In "Some Information About Twenty-Three Years of Existence," a central poem of "The Little Door," Clark offers a terse catalog of phenomena from different years and periods of his life:

1974

Wondering: Pre-dawn?

Preyed on? Prie-dieu?

Mother says, "Please come -- and bring a pick."

1975-78

Oil.

Beginning to understand

pine trees.

In the prose poem "Marie-Pristine," Clark makes a piece of naif writing into a witty and somber exploration of the difficulties of surrender. Marie-Pristine is a native French speaker composing a letter in English: "There is about three minutes that I received from you this postal card of eleven lines -- but a silence of three years? I had fears to write you -- fears -- imagining your address to be empty, or your body." The letter itself is not an empty address, and the grammatical and linguistic gaffs are not jokes Clark makes at Marie-Pristine's expense. The letter is rich precisely because Marie-Pristine unintentionally writes sentences that go off the rails, and her wayward words clearly convey her gnawing desire for contact: "Pray, more postal cards with lines of you. Even: navigate by wine this very night to your writing-desk. In this wish I kiss your cheek, and wave most tenderly."

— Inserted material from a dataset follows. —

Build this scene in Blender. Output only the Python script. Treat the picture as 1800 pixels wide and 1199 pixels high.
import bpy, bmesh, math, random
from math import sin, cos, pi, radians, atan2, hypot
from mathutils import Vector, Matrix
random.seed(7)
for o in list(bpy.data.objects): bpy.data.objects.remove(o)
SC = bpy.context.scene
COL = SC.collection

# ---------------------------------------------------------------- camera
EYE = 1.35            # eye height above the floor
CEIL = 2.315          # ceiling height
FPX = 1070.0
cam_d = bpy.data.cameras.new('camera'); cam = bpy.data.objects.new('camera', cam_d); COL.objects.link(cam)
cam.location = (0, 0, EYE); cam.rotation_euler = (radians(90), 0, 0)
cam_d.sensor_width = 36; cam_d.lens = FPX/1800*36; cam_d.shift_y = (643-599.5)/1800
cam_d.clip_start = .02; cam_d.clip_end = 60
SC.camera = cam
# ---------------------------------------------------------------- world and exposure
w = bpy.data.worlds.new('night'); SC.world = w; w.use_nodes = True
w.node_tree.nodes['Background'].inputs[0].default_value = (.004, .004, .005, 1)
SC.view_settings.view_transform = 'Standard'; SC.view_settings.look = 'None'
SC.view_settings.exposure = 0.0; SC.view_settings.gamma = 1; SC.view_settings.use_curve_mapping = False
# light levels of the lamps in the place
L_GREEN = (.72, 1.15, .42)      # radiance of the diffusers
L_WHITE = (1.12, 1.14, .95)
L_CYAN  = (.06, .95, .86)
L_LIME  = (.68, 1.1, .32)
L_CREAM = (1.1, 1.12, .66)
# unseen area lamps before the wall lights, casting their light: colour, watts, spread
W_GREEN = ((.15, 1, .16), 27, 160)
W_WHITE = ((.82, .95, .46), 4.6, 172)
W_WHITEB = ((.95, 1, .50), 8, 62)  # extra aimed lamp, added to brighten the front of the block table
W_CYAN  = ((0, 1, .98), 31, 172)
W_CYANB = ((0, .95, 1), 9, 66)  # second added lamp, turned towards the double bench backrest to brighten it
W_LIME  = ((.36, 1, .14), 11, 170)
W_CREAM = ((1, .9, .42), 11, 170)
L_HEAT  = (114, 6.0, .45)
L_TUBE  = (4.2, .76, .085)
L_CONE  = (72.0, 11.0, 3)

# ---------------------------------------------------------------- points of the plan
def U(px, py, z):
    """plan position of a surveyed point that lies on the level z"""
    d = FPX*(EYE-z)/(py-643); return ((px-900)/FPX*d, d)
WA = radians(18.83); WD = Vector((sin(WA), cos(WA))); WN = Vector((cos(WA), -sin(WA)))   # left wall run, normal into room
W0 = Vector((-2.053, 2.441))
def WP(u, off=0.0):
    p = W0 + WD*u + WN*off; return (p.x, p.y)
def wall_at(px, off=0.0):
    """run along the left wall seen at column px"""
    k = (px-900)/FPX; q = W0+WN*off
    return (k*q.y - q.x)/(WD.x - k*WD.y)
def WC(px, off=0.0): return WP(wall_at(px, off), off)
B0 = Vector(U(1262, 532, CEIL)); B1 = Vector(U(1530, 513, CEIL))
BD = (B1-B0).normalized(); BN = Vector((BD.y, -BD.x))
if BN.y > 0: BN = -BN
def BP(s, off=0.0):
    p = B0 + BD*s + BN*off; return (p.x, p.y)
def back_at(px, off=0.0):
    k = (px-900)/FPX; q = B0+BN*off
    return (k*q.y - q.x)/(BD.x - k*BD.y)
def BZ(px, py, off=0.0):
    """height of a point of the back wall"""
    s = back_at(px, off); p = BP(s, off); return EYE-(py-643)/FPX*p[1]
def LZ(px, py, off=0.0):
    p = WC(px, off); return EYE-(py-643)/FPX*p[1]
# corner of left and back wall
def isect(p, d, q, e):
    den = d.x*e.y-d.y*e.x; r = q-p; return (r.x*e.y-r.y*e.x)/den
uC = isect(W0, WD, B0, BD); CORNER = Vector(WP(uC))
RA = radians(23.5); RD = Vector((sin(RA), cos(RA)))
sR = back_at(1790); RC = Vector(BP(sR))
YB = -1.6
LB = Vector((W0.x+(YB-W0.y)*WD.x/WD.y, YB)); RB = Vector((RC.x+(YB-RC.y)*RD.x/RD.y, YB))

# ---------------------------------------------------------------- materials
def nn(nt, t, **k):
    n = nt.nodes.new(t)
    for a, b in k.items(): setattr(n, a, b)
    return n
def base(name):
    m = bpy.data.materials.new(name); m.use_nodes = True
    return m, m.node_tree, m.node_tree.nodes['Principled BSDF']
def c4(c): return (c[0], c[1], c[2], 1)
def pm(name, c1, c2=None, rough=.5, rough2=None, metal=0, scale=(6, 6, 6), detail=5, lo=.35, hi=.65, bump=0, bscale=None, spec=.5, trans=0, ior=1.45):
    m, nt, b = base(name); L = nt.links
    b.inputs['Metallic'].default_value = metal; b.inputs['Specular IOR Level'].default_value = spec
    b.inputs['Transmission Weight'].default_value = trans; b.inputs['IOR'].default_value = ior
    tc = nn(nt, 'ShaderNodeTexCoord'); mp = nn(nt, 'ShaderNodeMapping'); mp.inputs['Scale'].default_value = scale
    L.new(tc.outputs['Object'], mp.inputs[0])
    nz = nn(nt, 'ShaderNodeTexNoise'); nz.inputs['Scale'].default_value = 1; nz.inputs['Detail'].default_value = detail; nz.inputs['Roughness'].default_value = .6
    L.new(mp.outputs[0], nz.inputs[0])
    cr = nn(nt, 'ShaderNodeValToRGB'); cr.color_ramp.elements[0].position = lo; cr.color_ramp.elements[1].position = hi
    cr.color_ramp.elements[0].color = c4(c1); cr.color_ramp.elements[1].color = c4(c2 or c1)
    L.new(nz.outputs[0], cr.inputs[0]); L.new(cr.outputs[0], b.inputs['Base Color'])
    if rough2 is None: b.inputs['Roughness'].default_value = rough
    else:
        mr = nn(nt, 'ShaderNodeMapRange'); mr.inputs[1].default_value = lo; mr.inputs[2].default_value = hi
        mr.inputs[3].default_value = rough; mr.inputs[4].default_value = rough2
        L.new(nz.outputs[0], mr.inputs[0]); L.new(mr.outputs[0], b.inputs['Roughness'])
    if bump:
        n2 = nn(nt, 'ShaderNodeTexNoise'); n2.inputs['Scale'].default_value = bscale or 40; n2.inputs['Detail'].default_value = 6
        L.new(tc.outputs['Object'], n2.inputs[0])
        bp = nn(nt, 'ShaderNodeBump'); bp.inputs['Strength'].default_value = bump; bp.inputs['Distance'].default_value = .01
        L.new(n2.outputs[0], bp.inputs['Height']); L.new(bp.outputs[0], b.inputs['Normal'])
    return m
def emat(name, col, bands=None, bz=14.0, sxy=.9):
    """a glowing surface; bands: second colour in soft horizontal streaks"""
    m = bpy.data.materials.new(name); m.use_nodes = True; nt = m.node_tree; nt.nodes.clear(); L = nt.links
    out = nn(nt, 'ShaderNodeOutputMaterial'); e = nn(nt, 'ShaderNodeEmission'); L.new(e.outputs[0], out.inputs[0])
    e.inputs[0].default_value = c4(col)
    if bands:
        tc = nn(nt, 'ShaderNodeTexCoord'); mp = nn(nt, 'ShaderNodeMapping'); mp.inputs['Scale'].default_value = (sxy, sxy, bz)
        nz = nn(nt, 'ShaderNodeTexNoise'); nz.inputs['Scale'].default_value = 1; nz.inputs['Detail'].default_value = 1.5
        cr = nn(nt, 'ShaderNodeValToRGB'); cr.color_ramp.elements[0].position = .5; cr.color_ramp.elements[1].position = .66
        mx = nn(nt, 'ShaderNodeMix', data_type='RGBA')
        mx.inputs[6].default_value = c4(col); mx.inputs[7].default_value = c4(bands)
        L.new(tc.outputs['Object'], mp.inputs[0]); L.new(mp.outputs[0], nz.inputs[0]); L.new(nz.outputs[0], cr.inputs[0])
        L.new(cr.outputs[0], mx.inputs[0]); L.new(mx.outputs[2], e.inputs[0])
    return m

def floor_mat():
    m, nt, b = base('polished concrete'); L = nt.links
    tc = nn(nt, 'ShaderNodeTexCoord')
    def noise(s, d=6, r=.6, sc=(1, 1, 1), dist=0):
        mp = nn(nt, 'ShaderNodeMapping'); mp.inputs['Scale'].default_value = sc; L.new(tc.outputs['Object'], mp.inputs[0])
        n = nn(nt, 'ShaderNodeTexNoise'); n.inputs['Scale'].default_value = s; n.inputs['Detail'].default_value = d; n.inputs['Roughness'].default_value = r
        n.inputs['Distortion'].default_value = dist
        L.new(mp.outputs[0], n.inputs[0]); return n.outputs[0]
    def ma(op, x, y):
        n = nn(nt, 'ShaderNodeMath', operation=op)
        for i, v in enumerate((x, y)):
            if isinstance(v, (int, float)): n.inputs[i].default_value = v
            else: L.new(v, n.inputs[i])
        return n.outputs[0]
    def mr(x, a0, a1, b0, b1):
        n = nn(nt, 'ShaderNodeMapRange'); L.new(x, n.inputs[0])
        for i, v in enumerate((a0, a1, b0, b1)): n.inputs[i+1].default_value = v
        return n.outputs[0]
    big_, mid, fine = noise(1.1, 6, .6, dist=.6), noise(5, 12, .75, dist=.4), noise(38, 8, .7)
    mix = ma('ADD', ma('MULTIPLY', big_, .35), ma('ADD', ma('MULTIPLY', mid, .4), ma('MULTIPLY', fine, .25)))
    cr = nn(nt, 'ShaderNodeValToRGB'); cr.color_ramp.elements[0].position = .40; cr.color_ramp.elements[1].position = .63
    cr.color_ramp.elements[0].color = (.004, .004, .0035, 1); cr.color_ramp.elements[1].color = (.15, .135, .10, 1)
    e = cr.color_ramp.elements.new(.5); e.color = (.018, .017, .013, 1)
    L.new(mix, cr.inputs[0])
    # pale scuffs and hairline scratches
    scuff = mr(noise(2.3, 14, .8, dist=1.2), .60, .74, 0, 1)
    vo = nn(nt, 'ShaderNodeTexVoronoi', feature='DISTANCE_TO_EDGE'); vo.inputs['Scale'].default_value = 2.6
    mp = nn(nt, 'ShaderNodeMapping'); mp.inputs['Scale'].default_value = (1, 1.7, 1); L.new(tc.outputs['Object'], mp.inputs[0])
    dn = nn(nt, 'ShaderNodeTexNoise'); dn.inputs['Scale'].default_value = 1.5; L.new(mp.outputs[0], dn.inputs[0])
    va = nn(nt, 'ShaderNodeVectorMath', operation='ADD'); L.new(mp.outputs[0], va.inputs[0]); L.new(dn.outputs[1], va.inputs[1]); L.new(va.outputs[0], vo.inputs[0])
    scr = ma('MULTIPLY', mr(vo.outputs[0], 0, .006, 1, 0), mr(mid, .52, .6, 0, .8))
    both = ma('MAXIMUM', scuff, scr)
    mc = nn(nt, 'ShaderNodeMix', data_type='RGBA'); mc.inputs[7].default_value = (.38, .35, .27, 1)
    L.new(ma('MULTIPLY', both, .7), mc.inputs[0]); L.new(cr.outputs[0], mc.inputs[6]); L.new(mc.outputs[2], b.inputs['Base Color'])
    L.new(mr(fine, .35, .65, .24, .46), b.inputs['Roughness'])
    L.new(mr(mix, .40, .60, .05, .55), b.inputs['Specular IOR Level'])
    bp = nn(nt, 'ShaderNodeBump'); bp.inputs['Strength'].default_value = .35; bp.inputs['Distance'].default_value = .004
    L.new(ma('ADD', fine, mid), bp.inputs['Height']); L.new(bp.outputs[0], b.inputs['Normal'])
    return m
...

Tenderness is rare in the 22 poems in "Music and Suicide." So are subtlety and finesse. The book's final poem, "Entrance," ends with a declaration of beginnings: "that need to eat, to / love, to live lost." This is a fine definition of dandyism, and "Music and Suicide" strains under Clark's stage-managed attempt to illustrate it. The dandy enjoys sneering at the earnest, but Clark is too earnest about being bad, as if he were writing exercises for Rimbaud's teacher in Charleville. Consequently, many of these poems are precious and pious, especially the long prose poem "Teheran," in which Clark dilates on the wanderings of a slacker living lost.

In other poems, Clark seems to advertise his fascination with horror -- a shift from the focus on the horrifying dimensions of fascination in "The Little Door." In "A Corpse More Constant Than Hearts," a murderer casually asks his victim, "Did strangling have a sound, did you think at all of painting?" In "Farewell Antithesis," Clark uses a combination of crenelated rhymes and supple rhythms to describe a goat's dismemberment by a pack of wild dogs. A few pages later Clark uses the same prosody in "Blood Dub," a carpe diem lyric: "crave tasting the plum drug / a purple pearl on my ear / crave catlapping your lips / and the sun to swell as in the fable / of Jah's throb in a cherry aperture / and flood the folds."

Perhaps because its speaker is a decadent opportunist, someone who craves another person only for the frisson of poetic sensation the encounter is expected to provoke, "Blood Dub" is one of the few poems in "Music and Suicide" that matches the linguistic magnetism of "The Little Door." But one poem is not enough to shake the suspicion that the arch characterization of a catty Clark offered by Jennifer Moxley in "Aide-Memoire," from her book "The Sense Record," is on the mark: "Incredulous as a cat to every gratis revelation / you, the poet, blandish the ear, the same you enter / and tear to shreds in quest of a truth you scarcely believe."

*

John Palattella writes about poetry for The Times and such publications as the London Review of Books, the Nation and Dissent.